• **Dataset content**:
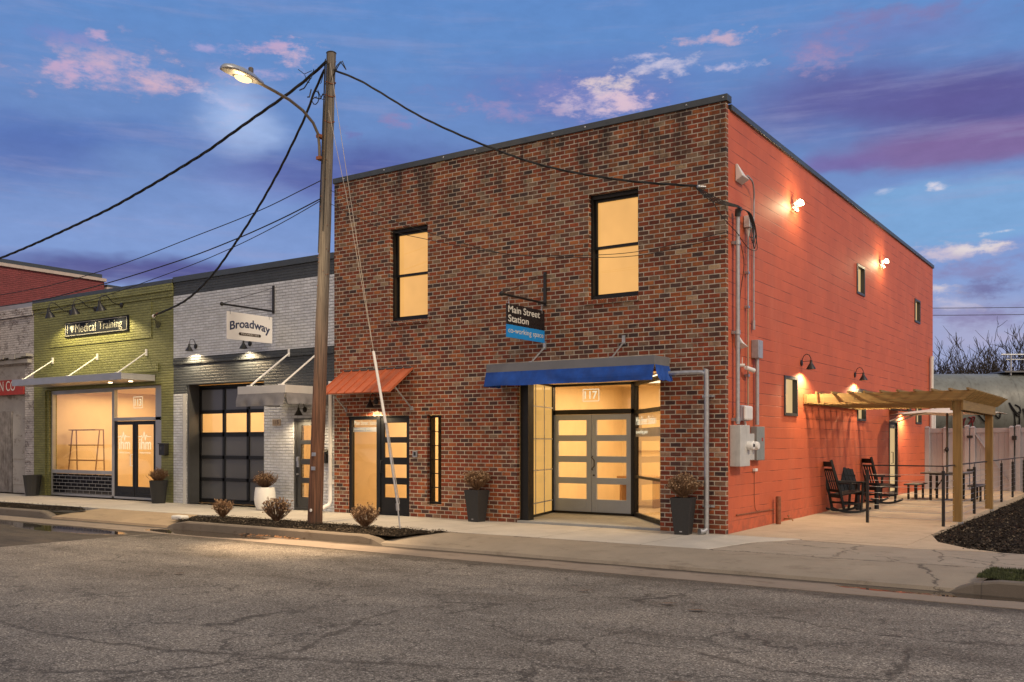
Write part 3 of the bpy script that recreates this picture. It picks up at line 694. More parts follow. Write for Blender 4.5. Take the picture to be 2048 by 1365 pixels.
for i in range(90):
    x = rng.uniform(-8, -6.3); y = -3.6+rng.gauss(0, .07); a = rng.uniform(0, 6.28); l = rng.uniform(.02, .05)
    c = Vector((x, y, -.132+rng.uniform(0, .015))); d = Vector((math.cos(a), math.sin(a), .2))*l; s = Vector((-math.sin(a), math.cos(a), .3))*l*.4
    mb.quad(c-d, c-s, c+d, c+s)
for x, y in [(1.75, -6.05), (2.15, -6.25), (-4.4, -7.5), (.6, -5.8), (3.2, -9.)]:
    c = Vector((x, y, -.135)); mb.quad(c+Vector((-.10, 0, 0)), c+Vector((0, -.03, .01)), c+Vector((.10, .02, .02)), c+Vector((.01, .05, 0)))
mb.build('leaf_litter', 'brown leaf', kind='stuff', label='dead brown leaves scattered on the street by the kerb', cat='leaves')

# ================================================================== BRICK BUILDING
O = (0, 0, 0)
B = empty('brick_building', O, 'two storey corner building with brown brick front and terracotta painted block side', 'building')
MAIN = [(-7.464, -6.436, 4.10, 6.057), (-2.642, -1.629, 4.15, 6.077), (-8.68, -6.93, .0, 2.115), (-6.455, -6.078, .27, 2.115), (-4.22, -1.204, .0, 2.80)]
wall(MB(), PF, -9.10, 0, 0, 7.27, MAIN, .10).build('front_wall', 'brown brick', B)
SIDE = [(8.404, 9.089, 5.16, 5.84), (15.014, 15.745, 5.17, 5.83), (3.019, 3.786, 2.09, 2.83), (8.434, 9.187, 2.09, 2.83), (15.169, 15.924, 2.12, 2.83), (11.732, 12.742, 0, 2.15)]
wall(MB(), lambda a, d, z: (-.006-d, a, z), .10, 17.8, 0, 7.17, SIDE, .12).build('side_wall', 'terracotta painted block', B)
MB().box(-9.10, 0-.13, 17.6, 17.79, 0, 7.1).box(-9.10, -8.95, .11, 17.59, 5.0, 7.17).build('rear_wall', 'terracotta painted block', B)
MB().box(-8.94, -.14, .11, 17.58, 6.80, 6.90).build('roof', 'dark roof', B)
cap = MB().box(-9.12, .035, -.035, .17, 7.27, 7.385).build('parapet_cap', 'parapet metal', B, bevel=.006)
c2 = MB().box(-.15, .035, .172, 17.84, 7.165, 7.262).box(-9.12, -8.93, .172, 17.84, 7.165, 7.262).build('parapet_cap', 'parapet metal', B, bevel=.006)
mb = MB()
for x in (-8.78, -7.6, -6.0, -5.2, -3.4, -2.7, -.7, -.04): MB().lathe([(.018, 0), (.012, .008)], (x, -.036, 7.33), 8, Matrix.Rotation(R(90), 3, 'X')).build('cap_screw', 'galvanised steel', cap)

# brick sills of soldier course
for x0, x1, z in ((-7.55, -6.40, 4.10), (-2.72, -1.60, 4.15)):
    sb = MB(); n = int((x1-x0)/.0813)
    for i in range(n):
        a = x0+(x1-x0)*i/n; b_ = x0+(x1-x0)*(i+1)/n
        sb.hexa([(a+.004, -.035, z-.085), (b_-.004, -.035, z-.085), (b_-.004, -.004, z-.085), (a+.004, -.004, z-.085)], [(a+.004, -.035, z-.012), (b_-.004, -.035, z-.012), (b_-.004, -.004, z+.002), (a+.004, -.004, z+.002)])
    sb.build('window_sill', 'brown brick', B)
def rect_frame(mb, P, a0, a1, z0, z1, d0, d1, w_, wz=None):
    wz = wz or w_
    def bx(a, b, c, d):
        mb.hexa([P(a, d0, c), P(b, d0, c), P(b, d1, c), P(a, d1, c)], [P(a, d0, d), P(b, d0, d), P(b, d1, d), P(a, d1, d)])
    bx(a0, a0+w_, z0, z1); bx(a1-w_, a1, z0, z1); bx(a0+w_, a1-w_, z0, z0+wz); bx(a0+w_, a1-w_, z1-wz, z1); return bx
def pane(P, a0, a1, z0, z1, d, mat, parent, o=(0, 0, 0), name='pane'):
    return MB(o).quad(P(a0, d, z0), P(a1, d, z0), P(a1, d, z1), P(a0, d, z1)).build(name, mat, parent)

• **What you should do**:
Write out the material above again, word for word, minus its pictures.

• **Final result**:
Write part 3 of the bpy script that recreates this picture. It picks up at line 694. More parts follow. Write for Blender 4.5. Take the picture to be 2048 by 1365 pixels.
for i in range(90):
    x = rng.uniform(-8, -6.3); y = -3.6+rng.gauss(0, .07); a = rng.uniform(0, 6.28); l = rng.uniform(.02, .05)
    c = Vector((x, y, -.132+rng.uniform(0, .015))); d = Vector((math.cos(a), math.sin(a), .2))*l; s = Vector((-math.sin(a), math.cos(a), .3))*l*.4
    mb.quad(c-d, c-s, c+d, c+s)
for x, y in [(1.75, -6.05), (2.15, -6.25), (-4.4, -7.5), (.6, -5.8), (3.2, -9.)]:
    c = Vector((x, y, -.135)); mb.quad(c+Vector((-.10, 0, 0)), c+Vector((0, -.03, .01)), c+Vector((.10, .02, .02)), c+Vector((.01, .05, 0)))
mb.build('leaf_litter', 'brown leaf', kind='stuff', label='dead brown leaves scattered on the street by the kerb', cat='leaves')

# ================================================================== BRICK BUILDING
O = (0, 0, 0)
B = empty('brick_building', O, 'two storey corner building with brown brick front and terracotta painted block side', 'building')
MAIN = [(-7.464, -6.436, 4.10, 6.057), (-2.642, -1.629, 4.15, 6.077), (-8.68, -6.93, .0, 2.115), (-6.455, -6.078, .27, 2.115), (-4.22, -1.204, .0, 2.80)]
wall(MB(), PF, -9.10, 0, 0, 7.27, MAIN, .10).build('front_wall', 'brown brick', B)
SIDE = [(8.404, 9.089, 5.16, 5.84), (15.014, 15.745, 5.17, 5.83), (3.019, 3.786, 2.09, 2.83), (8.434, 9.187, 2.09, 2.83), (15.169, 15.924, 2.12, 2.83), (11.732, 12.742, 0, 2.15)]
wall(MB(), lambda a, d, z: (-.006-d, a, z), .10, 17.8, 0, 7.17, SIDE, .12).build('side_wall', 'terracotta painted block', B)
MB().box(-9.10, 0-.13, 17.6, 17.79, 0, 7.1).box(-9.10, -8.95, .11, 17.59, 5.0, 7.17).build('rear_wall', 'terracotta painted block', B)
MB().box(-8.94, -.14, .11, 17.58, 6.80, 6.90).build('roof', 'dark roof', B)
cap = MB().box(-9.12, .035, -.035, .17, 7.27, 7.385).build('parapet_cap', 'parapet metal', B, bevel=.006)
c2 = MB().box(-.15, .035, .172, 17.84, 7.165, 7.262).box(-9.12, -8.93, .172, 17.84, 7.165, 7.262).build('parapet_cap', 'parapet metal', B, bevel=.006)
mb = MB()
for x in (-8.78, -7.6, -6.0, -5.2, -3.4, -2.7, -.7, -.04): MB().lathe([(.018, 0), (.012, .008)], (x, -.036, 7.33), 8, Matrix.Rotation(R(90), 3, 'X')).build('cap_screw', 'galvanised steel', cap)

# brick sills of soldier course
for x0, x1, z in ((-7.55, -6.40, 4.10), (-2.72, -1.60, 4.15)):
    sb = MB(); n = int((x1-x0)/.0813)
    for i in range(n):
        a = x0+(x1-x0)*i/n; b_ = x0+(x1-x0)*(i+1)/n
        sb.hexa([(a+.004, -.035, z-.085), (b_-.004, -.035, z-.085), (b_-.004, -.004, z-.085), (a+.004, -.004, z-.085)], [(a+.004, -.035, z-.012), (b_-.004, -.035, z-.012), (b_-.004, -.004, z+.002), (a+.004, -.004, z+.002)])
    sb.build('window_sill', 'brown brick', B)
def rect_frame(mb, P, a0, a1, z0, z1, d0, d1, w_, wz=None):
    wz = wz or w_
    def bx(a, b, c, d):
        mb.hexa([P(a, d0, c), P(b, d0, c), P(b, d1, c), P(a, d1, c)], [P(a, d0, d), P(b, d0, d), P(b, d1, d), P(a, d1, d)])
    bx(a0, a0+w_, z0, z1); bx(a1-w_, a1, z0, z1); bx(a0+w_, a1-w_, z0, z0+wz); bx(a0+w_, a1-w_, z1-wz, z1); return bx
def pane(P, a0, a1, z0, z1, d, mat, parent, o=(0, 0, 0), name='pane'):
    return MB(o).quad(P(a0, d, z0), P(a1, d, z0), P(a1, d, z1), P(a0, d, z1)).build(name, mat, parent)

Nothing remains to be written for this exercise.